## Data for processing

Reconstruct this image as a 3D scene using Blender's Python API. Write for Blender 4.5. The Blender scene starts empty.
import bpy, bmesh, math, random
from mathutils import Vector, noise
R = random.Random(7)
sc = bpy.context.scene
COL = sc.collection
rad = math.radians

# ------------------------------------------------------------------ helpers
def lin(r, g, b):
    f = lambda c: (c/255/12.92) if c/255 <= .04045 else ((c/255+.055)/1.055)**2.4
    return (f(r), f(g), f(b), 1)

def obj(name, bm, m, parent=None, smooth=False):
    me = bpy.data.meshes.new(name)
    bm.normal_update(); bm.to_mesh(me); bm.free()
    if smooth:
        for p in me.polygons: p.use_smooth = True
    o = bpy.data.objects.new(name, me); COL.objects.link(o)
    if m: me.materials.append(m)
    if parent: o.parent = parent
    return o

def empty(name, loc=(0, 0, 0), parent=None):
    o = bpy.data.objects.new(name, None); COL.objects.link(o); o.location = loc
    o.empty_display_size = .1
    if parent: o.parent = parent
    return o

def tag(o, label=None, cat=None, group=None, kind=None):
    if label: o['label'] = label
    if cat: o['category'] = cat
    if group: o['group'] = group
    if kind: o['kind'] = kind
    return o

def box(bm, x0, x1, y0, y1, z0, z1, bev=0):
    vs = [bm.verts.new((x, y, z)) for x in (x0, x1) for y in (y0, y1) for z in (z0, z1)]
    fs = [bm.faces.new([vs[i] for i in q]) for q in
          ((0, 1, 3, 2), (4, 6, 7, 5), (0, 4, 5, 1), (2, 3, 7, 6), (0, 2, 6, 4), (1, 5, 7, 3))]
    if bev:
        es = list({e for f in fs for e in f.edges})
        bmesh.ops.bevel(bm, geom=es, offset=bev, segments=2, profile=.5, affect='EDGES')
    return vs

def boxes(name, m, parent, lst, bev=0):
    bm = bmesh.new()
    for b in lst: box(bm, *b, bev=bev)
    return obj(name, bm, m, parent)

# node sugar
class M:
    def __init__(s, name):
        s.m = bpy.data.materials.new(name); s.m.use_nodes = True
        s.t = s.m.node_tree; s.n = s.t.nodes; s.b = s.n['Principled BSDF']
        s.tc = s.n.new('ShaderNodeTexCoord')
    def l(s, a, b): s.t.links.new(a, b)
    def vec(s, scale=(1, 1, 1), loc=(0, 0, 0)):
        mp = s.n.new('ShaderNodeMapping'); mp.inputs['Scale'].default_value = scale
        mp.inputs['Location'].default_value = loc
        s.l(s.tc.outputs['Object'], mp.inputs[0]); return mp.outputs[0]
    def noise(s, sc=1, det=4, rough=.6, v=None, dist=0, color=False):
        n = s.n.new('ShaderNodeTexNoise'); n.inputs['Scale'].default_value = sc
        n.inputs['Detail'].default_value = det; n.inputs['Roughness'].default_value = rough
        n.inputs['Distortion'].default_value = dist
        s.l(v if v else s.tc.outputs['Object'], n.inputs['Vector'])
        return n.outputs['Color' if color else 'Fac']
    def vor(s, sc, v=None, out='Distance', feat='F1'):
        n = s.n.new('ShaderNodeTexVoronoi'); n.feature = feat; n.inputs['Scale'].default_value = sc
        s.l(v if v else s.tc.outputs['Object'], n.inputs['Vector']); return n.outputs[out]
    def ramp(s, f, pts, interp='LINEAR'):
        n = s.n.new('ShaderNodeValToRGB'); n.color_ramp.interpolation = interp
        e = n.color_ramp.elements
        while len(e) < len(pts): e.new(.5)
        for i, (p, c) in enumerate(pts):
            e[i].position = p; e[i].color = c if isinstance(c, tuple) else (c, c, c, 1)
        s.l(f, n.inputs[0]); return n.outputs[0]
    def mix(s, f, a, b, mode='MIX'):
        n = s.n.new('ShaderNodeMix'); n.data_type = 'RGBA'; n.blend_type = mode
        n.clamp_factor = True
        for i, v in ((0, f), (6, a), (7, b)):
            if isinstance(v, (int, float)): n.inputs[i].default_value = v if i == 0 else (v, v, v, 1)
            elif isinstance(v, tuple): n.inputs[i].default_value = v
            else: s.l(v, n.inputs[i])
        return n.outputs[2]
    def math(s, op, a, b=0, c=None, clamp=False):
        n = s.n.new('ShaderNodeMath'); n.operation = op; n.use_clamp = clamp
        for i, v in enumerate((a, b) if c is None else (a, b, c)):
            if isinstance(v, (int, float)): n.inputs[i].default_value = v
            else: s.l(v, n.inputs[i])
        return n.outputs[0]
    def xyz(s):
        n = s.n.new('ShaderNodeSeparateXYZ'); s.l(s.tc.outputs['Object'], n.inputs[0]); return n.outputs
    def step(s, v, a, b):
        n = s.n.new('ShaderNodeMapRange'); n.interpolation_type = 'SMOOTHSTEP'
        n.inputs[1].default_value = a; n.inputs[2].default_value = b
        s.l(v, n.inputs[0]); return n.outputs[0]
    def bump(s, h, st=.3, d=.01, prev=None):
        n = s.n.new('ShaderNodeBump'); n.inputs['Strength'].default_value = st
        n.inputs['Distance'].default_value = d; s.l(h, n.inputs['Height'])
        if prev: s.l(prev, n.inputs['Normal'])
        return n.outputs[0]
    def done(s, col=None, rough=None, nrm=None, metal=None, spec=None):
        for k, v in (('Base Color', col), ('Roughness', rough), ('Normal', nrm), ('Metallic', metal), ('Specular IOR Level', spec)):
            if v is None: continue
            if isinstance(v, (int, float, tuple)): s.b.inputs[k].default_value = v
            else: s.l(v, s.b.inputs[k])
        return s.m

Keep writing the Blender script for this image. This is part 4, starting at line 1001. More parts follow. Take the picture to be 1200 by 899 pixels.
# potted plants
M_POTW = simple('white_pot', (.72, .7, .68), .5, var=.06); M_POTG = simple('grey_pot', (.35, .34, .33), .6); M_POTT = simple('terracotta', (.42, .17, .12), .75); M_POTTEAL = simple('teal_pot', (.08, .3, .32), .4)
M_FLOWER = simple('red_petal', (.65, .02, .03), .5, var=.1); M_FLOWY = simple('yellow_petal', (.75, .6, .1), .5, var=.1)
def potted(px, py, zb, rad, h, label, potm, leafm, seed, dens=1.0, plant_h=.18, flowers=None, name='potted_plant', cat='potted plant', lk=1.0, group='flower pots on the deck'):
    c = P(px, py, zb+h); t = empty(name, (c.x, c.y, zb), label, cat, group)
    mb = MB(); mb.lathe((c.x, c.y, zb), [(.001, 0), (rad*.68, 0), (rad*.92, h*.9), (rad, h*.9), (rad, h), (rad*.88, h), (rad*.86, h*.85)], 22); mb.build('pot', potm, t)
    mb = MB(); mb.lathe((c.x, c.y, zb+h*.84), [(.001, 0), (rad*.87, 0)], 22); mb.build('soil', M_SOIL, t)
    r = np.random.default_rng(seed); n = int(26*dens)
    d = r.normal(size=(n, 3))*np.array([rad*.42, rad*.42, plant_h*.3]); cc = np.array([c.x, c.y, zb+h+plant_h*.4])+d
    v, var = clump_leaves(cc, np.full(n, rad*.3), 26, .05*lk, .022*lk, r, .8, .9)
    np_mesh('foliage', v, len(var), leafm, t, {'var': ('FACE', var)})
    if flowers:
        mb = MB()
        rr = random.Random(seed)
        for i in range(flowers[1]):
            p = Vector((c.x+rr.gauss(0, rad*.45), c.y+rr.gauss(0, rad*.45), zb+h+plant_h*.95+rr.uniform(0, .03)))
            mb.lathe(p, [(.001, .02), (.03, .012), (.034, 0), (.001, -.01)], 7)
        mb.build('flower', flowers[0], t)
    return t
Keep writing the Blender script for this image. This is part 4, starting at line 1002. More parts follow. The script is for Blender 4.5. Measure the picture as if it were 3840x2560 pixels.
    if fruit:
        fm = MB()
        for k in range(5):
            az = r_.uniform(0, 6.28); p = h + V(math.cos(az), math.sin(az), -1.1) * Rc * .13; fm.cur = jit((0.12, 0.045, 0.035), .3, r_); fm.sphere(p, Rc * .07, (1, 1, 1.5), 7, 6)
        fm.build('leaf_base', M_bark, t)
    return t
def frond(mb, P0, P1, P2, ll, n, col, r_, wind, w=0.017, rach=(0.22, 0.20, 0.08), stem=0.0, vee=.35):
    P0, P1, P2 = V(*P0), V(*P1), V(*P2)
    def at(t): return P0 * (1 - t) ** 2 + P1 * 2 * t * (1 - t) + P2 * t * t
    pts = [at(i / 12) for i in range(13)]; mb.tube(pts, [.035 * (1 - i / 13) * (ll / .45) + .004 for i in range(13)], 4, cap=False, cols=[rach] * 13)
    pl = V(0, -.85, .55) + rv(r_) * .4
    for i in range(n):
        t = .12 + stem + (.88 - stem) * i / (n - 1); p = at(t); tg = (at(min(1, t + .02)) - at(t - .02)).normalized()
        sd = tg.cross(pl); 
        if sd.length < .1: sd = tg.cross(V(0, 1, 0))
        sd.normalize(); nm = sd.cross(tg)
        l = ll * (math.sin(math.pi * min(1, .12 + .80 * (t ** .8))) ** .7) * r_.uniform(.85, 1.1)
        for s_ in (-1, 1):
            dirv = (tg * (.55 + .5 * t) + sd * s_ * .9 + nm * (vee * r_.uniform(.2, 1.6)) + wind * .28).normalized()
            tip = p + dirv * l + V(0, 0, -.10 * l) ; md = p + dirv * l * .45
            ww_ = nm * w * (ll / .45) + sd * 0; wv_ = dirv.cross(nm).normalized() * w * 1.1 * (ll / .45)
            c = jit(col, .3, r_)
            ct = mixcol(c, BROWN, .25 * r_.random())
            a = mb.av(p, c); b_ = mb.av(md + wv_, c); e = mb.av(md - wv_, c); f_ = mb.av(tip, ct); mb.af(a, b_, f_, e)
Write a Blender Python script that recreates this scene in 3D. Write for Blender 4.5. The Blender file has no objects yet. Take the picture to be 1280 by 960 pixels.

## What you are asked to do
Reproduce verbatim the range of lines that opens the records and closes with the line containing "return (f(r), f(g), f(b), 1)". Omit everything after it.

## Answer in full
Reconstruct this image as a 3D scene using Blender's Python API. Write for Blender 4.5. The Blender scene starts empty.
import bpy, bmesh, math, random
from mathutils import Vector, noise
R = random.Random(7)
sc = bpy.context.scene
COL = sc.collection
rad = math.radians

# ------------------------------------------------------------------ helpers
def lin(r, g, b):
    f = lambda c: (c/255/12.92) if c/255 <= .04045 else ((c/255+.055)/1.055)**2.4
    return (f(r), f(g), f(b), 1)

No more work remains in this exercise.